Colum McCann is the internationally bestselling author of the novels Zoli, Dancer, This Side of Brightness, and Songdogs, as well as two critically acclaimed story collections. His fiction has been published in thirty languages. He has been a finalist for the International IMPAC Dublin Literary Award and was the inaugural winner of the Ireland Fund of Monaco Literary Award in Memory of Princess Grace. He has been named one of Esquire’s “Best and Brightest,” and his short film Everything in This Country Must was nominated for an Oscar in 2005. A contributor to The New Yorker, The New York Times Magazine, The Atlantic Monthly, and The Paris Review, he teaches in the Hunter College MFA Creative Writing Program. He lives in New York City with his wife and their three children.

Praise

“Stunning… [an] elegiac glimpse of hope…It’s a novel rooted firmly in time and place. It vividly captures New York at its worst and best. But it transcends all that. In the end, it’s a novel about families – the ones we’re born into and the ones we make for ourselves.”
USA Today

“A shimmering, shattering novel. In McCann’s wise and elegiac novel of origins and consequences, each of his finely drawn, unexpectedly connected characters balances above an abyss, evincing great courage with every step.”—Booklist (starred review)

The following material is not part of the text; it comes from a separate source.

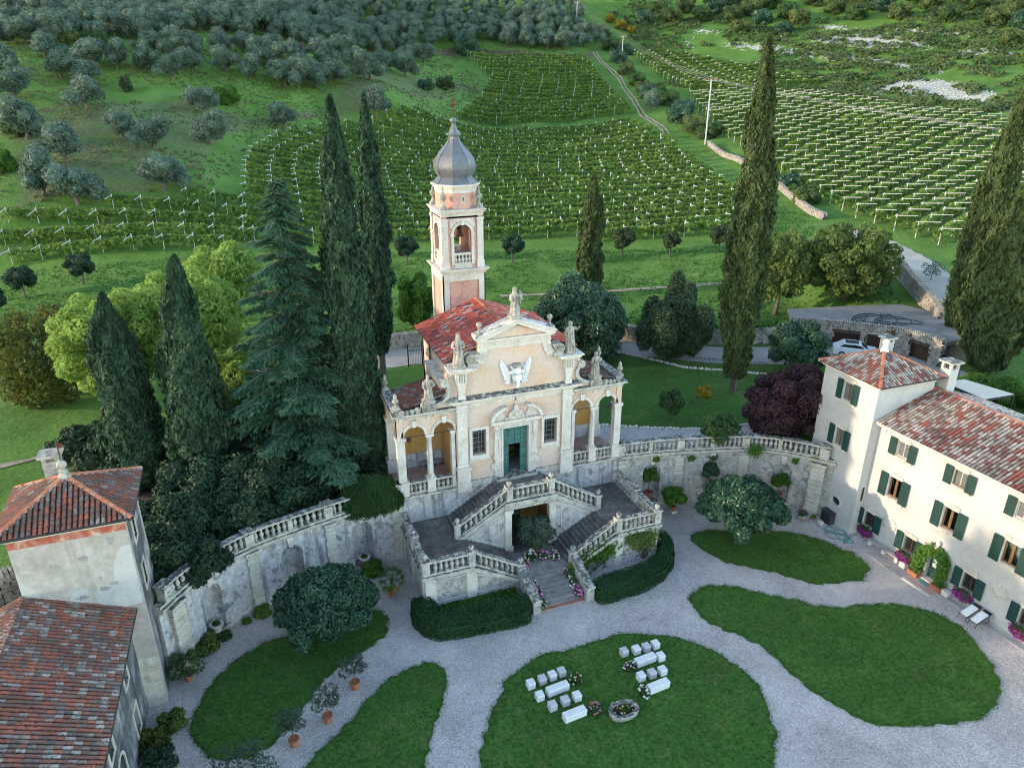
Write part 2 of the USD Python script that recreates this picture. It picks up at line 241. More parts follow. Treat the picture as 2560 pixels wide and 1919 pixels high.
tiles_mat('tile_old', [(0.0, (0.30, 0.085, 0.045)), (0.25, (0.24, 0.075, 0.045)), (0.5, (0.155, 0.07, 0.052)), (0.68, (0.125, 0.085, 0.072)), (0.8, (0.22, 0.165, 0.14)), (0.9, (0.30, 0.26, 0.23)), (1.0, (0.06, 0.054, 0.052))], 0.9, 0.50)
tiles_mat('tile_villa', [(0.0, (0.36, 0.10, 0.06)), (0.25, (0.30, 0.09, 0.06)), (0.4, (0.20, 0.11, 0.09)), (0.55, (0.34, 0.27, 0.22)), (0.75, (0.44, 0.38, 0.32)), (0.9, (0.50, 0.45, 0.39)), (1.0, (0.10, 0.095, 0.09))], 0.8, 0.54)
tiles_mat('tile_ridge', [(0.0, (0.38, 0.12, 0.06)), (0.6, (0.44, 0.16, 0.09)), (1.0, (0.40, 0.20, 0.14))], 0.35, 0.6)

def leaf(name, ramp, trans=0.25, scale=0.5, rough=0.6, tip=None, spec=0.25):
    """foliage: tone from clumps (noise), from each leaf and from each plant"""
    ramp_t = [(a, tuple(min(1, c * 1.3) for c in col)) for a, col in ramp]
    N = {'g': ('geometry', {}), 'n': ('noise_texture', {'scale': scale, 'detail': 3}), 'o': ('object_info', {}), 'c': ('math', {'math_type': 'multiply_add', 'value2': 0.40}), 'e': ('math', {'math_type': 'multiply_add', 'value2': 0.12}),
         'nm': ('math', {'math_type': 'multiply_add', 'value2': 1.3, 'value3': -0.42}), 'r': ('rgb_ramp', {'ramp': ramp}), 'r2': ('rgb_ramp', {'ramp': ramp_t}), 'p': ('principled_bsdf', {'roughness': rough, 'specular_ior_level': spec}),
         't': ('translucent_bsdf', {}), 'x': ('mix_closure', {'fac': trans})}
    K = [('g.position', 'n.vector'), ('n.fac', 'nm.value1'), ('g.random_per_island', 'c.value1'), ('nm.value', 'c.value3'), ('o.random', 'e.value1'), ('c.value', 'e.value3'), ('e.value', 'r.fac'), ('e.value', 'r2.fac'),
         ('r.color', 'p.base_color'), ('r2.color', 't.color'), ('p.BSDF', 'x.closure1'), ('t.BSDF', 'x.closure2')]
    M(name, N, K, surface='x.closure')
leaf('cypress_leaf', [(0.1, (0.026, 0.056, 0.031)), (0.5, (0.056, 0.110, 0.054)), (0.9, (0.101, 0.164, 0.070))], 0.12, scale=1.5)
leaf('cypress_warm', [(0.1, (0.041, 0.063, 0.021)), (0.5, (0.083, 0.118, 0.037)), (0.9, (0.139, 0.166, 0.055))], 0.15, scale=1.5)
leaf('cedar_leaf', [(0.1, (0.057, 0.122, 0.073)), (0.5, (0.114, 0.220, 0.122)), (0.9, (0.195, 0.309, 0.163))], 0.15)
leaf('robinia_leaf', [(0.1, (0.17, 0.26, 0.05)), (0.5, (0.29, 0.40, 0.09)), (0.85, (0.42, 0.52, 0.15)), (1.0, (0.58, 0.50, 0.07))], 0.4)
leaf('autumn_leaf', [(0.1, (0.05, 0.075, 0.015)), (0.4, (0.11, 0.12, 0.02)), (0.7, (0.22, 0.14, 0.02)), (1.0, (0.20, 0.07, 0.02))], 0.3)
leaf('walnut_leaf', [(0.1, (0.07, 0.105, 0.026)), (0.5, (0.13, 0.18, 0.045)), (0.85, (0.20, 0.22, 0.06)), (1.0, (0.36, 0.22, 0.04))], 0.3)
leaf('magnolia_leaf', [(0.1, (0.031, 0.073, 0.036)), (0.5, (0.063, 0.123, 0.056)), (0.85, (0.119, 0.182, 0.077)), (1.0, (0.308, 0.196, 0.056))], 0.1, rough=0.35, spec=0.5)
leaf('yew_leaf', [(0.1, (0.029, 0.051, 0.024)), (0.5, (0.055, 0.090, 0.037)), (0.9, (0.095, 0.135, 0.053))], 0.12)
leaf('laurel_leaf', [(0.1, (0.021, 0.059, 0.032)), (0.5, (0.045, 0.103, 0.047)), (0.9, (0.099, 0.172, 0.066))], 0.12, rough=0.35, spec=0.45)
leaf('plum_leaf', [(0.1, (0.036, 0.017, 0.022)), (0.5, (0.081, 0.034, 0.042)), (0.85, (0.130, 0.052, 0.058)), (1.0, (0.286, 0.078, 0.065))], 0.2)
leaf('olive_leaf', [(0.1, (0.077, 0.120, 0.086)), (0.5, (0.145, 0.205, 0.153)), (0.9, (0.239, 0.307, 0.239))], 0.15)
leaf('potted_olive_leaf', [(0.1, (0.04, 0.065, 0.042)), (0.5, (0.075, 0.11, 0.075)), (0.9, (0.12, 0.16, 0.115))], 0.15)
leaf('vine_leaf', [(0.1, (0.091, 0.159, 0.027)), (0.5, (0.166, 0.250, 0.046)), (0.85, (0.250, 0.318, 0.068)), (1.0, (0.399, 0.333, 0.076))], 0.35, scale=0.3)
leaf('shrub_leaf', [(0.1, (0.034, 0.072, 0.022)), (0.5, (0.072, 0.126, 0.036)), (0.9, (0.144, 0.192, 0.054))], 0.25)
leaf('bright_leaf', [(0.1, (0.05, 0.12, 0.015)), (0.5, (0.10, 0.20, 0.03)), (0.9, (0.18, 0.28, 0.05))], 0.3)
leaf('yellow_leaf', [(0.1, (0.16, 0.15, 0.02)), (0.5, (0.34, 0.24, 0.02)), (0.9, (0.48, 0.32, 0.03))], 0.3)
leaf('ivy_leaf', [(0.1, (0.028, 0.070, 0.020)), (0.5, (0.05, 0.11, 0.032)), (0.9, (0.09, 0.16, 0.045))], 0.2)
leaf('box_leaf', [(0.1, (0.014, 0.045, 0.014)), (0.5, (0.026, 0.075, 0.022)), (0.9, (0.050, 0.120, 0.035))], 0.12)
leaf('scrub_leaf', [(0.1, (0.053, 0.086, 0.029)), (0.45, (0.099, 0.139, 0.046)), (0.75, (0.171, 0.185, 0.066)), (1.0, (0.291, 0.198, 0.079))], 0.2, scale=0.12)
leaf('dry_grass', [(0.1, (0.09, 0.105, 0.04)), (0.5, (0.17, 0.16, 0.085)), (0.9, (0.27, 0.235, 0.15))], 0.2, scale=0.15)
leaf('grass_blade', [(0.1, (0.043, 0.106, 0.018)), (0.5, (0.072, 0.163, 0.027)), (0.9, (0.122, 0.219, 0.044))], 0.25, scale=0.5)
leaf('autumn_fruit', [(0.1, (0.03, 0.05, 0.02)), (0.55, (0.06, 0.08, 0.03)), (0.85, (0.16, 0.08, 0.04)), (1.0, (0.26, 0.10, 0.05))], 0.15)
leaf('dark_foliage', [(0.1, (0.017, 0.041, 0.023)), (0.5, (0.035, 0.072, 0.035)), (0.9, (0.072, 0.116, 0.046))], 0.12)
leaf('magenta_flower', [(0.1, (0.26, 0.01, 0.20)), (0.6, (0.42, 0.02, 0.34)), (1.0, (0.52, 0.06, 0.42))], 0.25, scale=3)
leaf('pink_flower', [(0.1, (0.50, 0.14, 0.32)), (0.6, (0.62, 0.28, 0.45)), (1.0, (0.75, 0.42, 0.50))], 0.2, scale=3)
leaf('white_flower', [(0.1, (0.68, 0.66, 0.58)), (1.0, (0.80, 0.79, 0.74))], 0.2, scale=3)
leaf('peach_flower', [(0.1, (0.60, 0.22, 0.12)), (1.0, (0.72, 0.36, 0.24))], 0.2, scale=3)
leaf('hydrangea_leaf', [(0.1, (0.06, 0.10, 0.02)), (0.5, (0.13, 0.17, 0.04)), (0.8, (0.22, 0.20, 0.06)), (1.0, (0.34, 0.17, 0.12))], 0.25, scale=2)

# ground
def ground(name, ramp, fine_scale, scale=0.25, bump=0.5, bdist=0.05, contrast=0.5, speck=None):
    patchy(name, ramp, scale, fine_scale, rough=0.95, bump=bump, bdist=bdist, spec=0.1, contrast=contrast, speck=speck)
M('gravel', {'g': ('geometry', {}), 'v': ('voronoi_texture', {'scale': 24.0, 'feature': 'f1'}), 'r': ('rgb_ramp', {'ramp': [(0.0, (0.24, 0.21, 0.20)), (0.4, (0.41, 0.365, 0.345)), (0.75, (0.53, 0.475, 0.445)), (1.0, (0.66, 0.60, 0.565))]}),
             's': ('separate_xyz', {}), 'n': ('noise_texture', {'scale': 0.30, 'detail': 9, 'roughness': 0.68, 'distortion': 0.6}), 'k': ('map_range', {'value': 0, 'from_min': 0.3, 'from_max': 0.7, 'to_min': 0.74, 'to_max': 1.14, 'clamp': True}), 'm': ('vector_math', {'math_type': 'scale'}),
             'w': ('noise_texture', {'scale': 0.8, 'detail': 8, 'roughness': 0.75}), 'wr': ('map_range', {'value': 0, 'from_min': 0.58, 'from_max': 0.70, 'to_min': 0, 'to_max': 0.6, 'clamp': True}), 'x': ('mix', {'mix_type': 'mix', 'color2': (0.17, 0.13, 0.095)}),
             'b': ('bump', {'strength': 0.6, 'distance': 0.03}), 'p': ('principled_bsdf', {'roughness': 0.9, 'specular_ior_level': 0.15})},
  [('g.position', 'v.vector'), ('v.color', 's.vector'), ('s.x', 'r.fac'), ('g.position', 'n.vector'), ('n.fac', 'k.value'), ('r.color', 'm.vector1'), ('k.result', 'm.scale'), ('g.position', 'w.vector'), ('w.fac', 'wr.value'),
   ('wr.result', 'x.fac'), ('m.vector', 'x.color1'), ('x.color', 'p.base_color'), ('v.distance', 'b.height'), ('b.normal', 'p.normal')])
ground('lawn', [(0.3, (0.085, 0.118, 0.034)), (0.42, (0.055, 0.122, 0.024)), (0.58, (0.066, 0.142, 0.028)), (0.70, (0.115, 0.150, 0.048))], 5, 0.42, bump=0.9, bdist=0.08, contrast=0.6, speck=((0.20, 0.18, 0.09), 0.9, 0.60, 0.76))
ground('dirt_track', [(0.3, (0.24, 0.19, 0.13)), (0.7, (0.42, 0.34, 0.25))], 4, 0.5)
ground('white_gravel', [(0.3, (0.30, 0.275, 0.245)), (0.7, (0.42, 0.385, 0.345))], 6, 0.4, contrast=0.25)
ground('asphalt_grey', [(0.3, (0.17, 0.17, 0.165)), (0.7, (0.27, 0.265, 0.255))], 6, 0.4, contrast=0.3)
ground('rock_white', [(0.3, (0.32, 0.30, 0.275)), (0.7, (0.50, 0.475, 0.44))], 3, 0.4, contrast=0.4)
# hillside: meadow green, mixed with dry grass, bare soil and pale rubble by the vertex values dry, soil, rock
def mask(v, lo, hi, n): return {v: ('attribute', {'attribute': v}), v + 'a': ('math', {'math_type': 'add'}), v + 'r': ('map_range', {'value': 0, 'from_min': lo, 'from_max': hi, 'to_min': 0, 'to_max': 1, 'clamp': True}), v + 'x': ('mix', {'mix_type': 'mix'})}
N = {'g': ('geometry', {}), 'n': ('noise_texture', {'scale': 0.16, 'detail': 9, 'roughness': 0.68}), 'n2': ('noise_texture', {'scale': 1.1, 'detail': 7, 'roughness': 0.7}), 'f': ('noise_texture', {'scale': 3.5, 'detail': 5, 'roughness': 0.7}),
     'base': ('rgb_ramp', {'ramp': [(0.25, (0.070, 0.110, 0.026)), (0.42, (0.085, 0.165, 0.030)), (0.58, (0.110, 0.205, 0.040)), (0.75, (0.180, 0.225, 0.075))]}),
     'dryc': ('rgb_ramp', {'ramp': [(0.3, (0.065, 0.095, 0.034)), (0.5, (0.105, 0.125, 0.055)), (0.7, (0.185, 0.175, 0.10))]}), 'soilc': ('rgb_ramp', {'ramp': [(0.3, (0.065, 0.07, 0.028)), (0.5, (0.10, 0.085, 0.045)), (0.7, (0.20, 0.15, 0.10))]}),
     'rockc': ('rgb_ramp', {'ramp': [(0.3, (0.20, 0.19, 0.15)), (0.45, (0.46, 0.44, 0.41)), (0.7, (0.62, 0.60, 0.57))]}),
     'fr': ('map_range', {'value': 0, 'from_min': 0.25, 'from_max': 0.75, 'to_min': 0.55, 'to_max': 1.35, 'clamp': True}), 'm': ('vector_math', {'math_type': 'scale'}), 'b': ('bump', {'strength': 0.9, 'distance': 0.35}), 'p': ('principled_bsdf', {'roughness': 0.95, 'specular_ior_level': 0.1})}
N |= mask('dry', 0.75, 1.05, 0) | mask('soil', 0.85, 1.05, 0) | mask('rock', 1.36, 1.52, 0)
M('hillside', N, [('g.position', 'n.vector'), ('g.position', 'n2.vector'), ('g.position', 'f.vector'), ('n.fac', 'base.fac'), ('n2.fac', 'dryc.fac'), ('n2.fac', 'soilc.fac'), ('f.fac', 'rockc.fac'),
    ('dry.fac', 'drya.value1'), ('n.fac', 'drya.value2'), ('drya.value', 'dryr.value'), ('dryr.result', 'dryx.fac'), ('base.color', 'dryx.color1'), ('dryc.color', 'dryx.color2'),
    ('soil.fac', 'soila.value1'), ('n2.fac', 'soila.value2'), ('soila.value', 'soilr.value'), ('soilr.result', 'soilx.fac'), ('dryx.color', 'soilx.color1'), ('soilc.color', 'soilx.color2'),
    ('rock.fac', 'rocka.value1'), ('n2.fac', 'rocka.value2'), ('rocka.value', 'rockr.value'), ('rockr.result', 'rockx.fac'), ('soilx.color', 'rockx.color1'), ('rockc.color', 'rockx.color2'),
    ('rockx.color', 'm.vector1'), ('f.fac', 'fr.value'), ('fr.result', 'm.scale'), ('m.vector', 'p.base_color'), ('n2.fac', 'b.height'), ('b.normal', 'p.normal')])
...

“This is a gorgeous book, multilayered and deeply felt, and it’s a damned lot of fun to read, too. Leave it to an Irishman to write one of the greatest-ever novels about New York. There’s so much passion and humor and pure lifeforce on every page of Let the Great World Spin that you’ll find yourself giddy, dizzy, overwhelmed.”
Dave Eggers, editor of McSweeney’s and author of
What Is the What

“In his own gritty and lyrical voice, Colum McCann has lifted up a handful of souls to the light in this big-hearted, adroit and probing novel, and brought forth a spectrum of the painful, the beautiful and the unexpected.”—Amy Bloom, author of Away

Discussion Questions

Let the Great World Spin brings us into the lives of a dozen different fictional characters from many walks of life, from Park Avenue mothers to street-walking prostitutes to computer hackers to radical monks. Why does Colum McCann embrace such a diverse tapestry of characters? Is it reflective of the all-encompassing nature of the city?

 

 

The novel tales place almost exclusively in New York, but could it have taken place in any other city in the world? Is there an “everyman”quality to the characters? Or does the novel need New York to make it “spin”?

 

 

The “walker” is suggested by Philippe Petit, who actually walked a tightrope across the World Trade Center towers in August 1974. However, McCann never uses his name, except in the acknowledgments, and the tightrope walker in the novel remains largely anonymous. The drama of the walk gets superseded by the drama of the ordinary lives. Is McCann suggesting that the ordinary gesture is as important as what was once called “the artistic crime of the twentieth century”? Is the ordinary life (Corrigan’s, Lara’s, etc.) as important as the grand public life?

 

The characters are woven together, but they do not realize how close they are to one another. What is the web that holds them together? Is this a genuine reflection of life? Are any of the characters not tied together? What, in your opinion, happens to the phone phreakers?

 

In the chapter titled “This Is the House That Horse Built,” we get an intimate glimpse of the life of a New York prostitute in the 1970s. Do you think Tillie achieves grace despite the circumstances of her life?

 

If you were to have one character tell this story, who would you choose? What does that choice reflect in us, the readers? Would the novel still be able to achieve a kaleidoscopic viewpoint?

 

Most of the novel takes place when the World Trade Center was being completed in 1974, when liberation theology was forging an identity (Corrigan), when artists were pushing frontiers (Lara), when the Internet was being born (the phone phreakers), when the country was learning to deal with the wounds of Vietnam (Claire/ Joshua). Is the novel more about creation than destruction?

 

The book is structured in four parts, the first three held together by the tightrope. In your opinion, are all of the characters walking a tightrope? Is the “art” of their lives as precise as the “art” of the tightrope walker?

 

McCann uses a real photograph of a plane going across the sky while the tightrope walker is still in midair. He attributes the byline to a fictional character, Fernando Yunqué Marcano who was introduced in the chapter “Tag.” What effect does this have on the reader? What does McCann want to achieve by interweaving fact and fiction?

 

Both Corrigan and Jazzlyn—two of the main towers of the novel—die in the first chapter. Why are these particular characters chosen for the fall? Much of the rest of the book is spent building their lives up, getting to know them through other people. They are referenced and described, yet we never hear about them in the first person (except in reported speech). Their minds and voices are a curious presence and simultaneous absence. Why does McCann depict these characters in the third person?

 

Adelita says: “The thing about love is that we come alive in bodies not our own” (page 275). What does she mean by this?

 

What does Jaslyn discover at the end of the novel, when she goes to visit the aging Claire?

 

McCann tells us in the Author’s Note that the title is inspired by a nineteenth-century English poem that in turn was inspired by sixth-century Arabic poetry. Now he uses it for a twenty-first century American novel. What connections is the author making?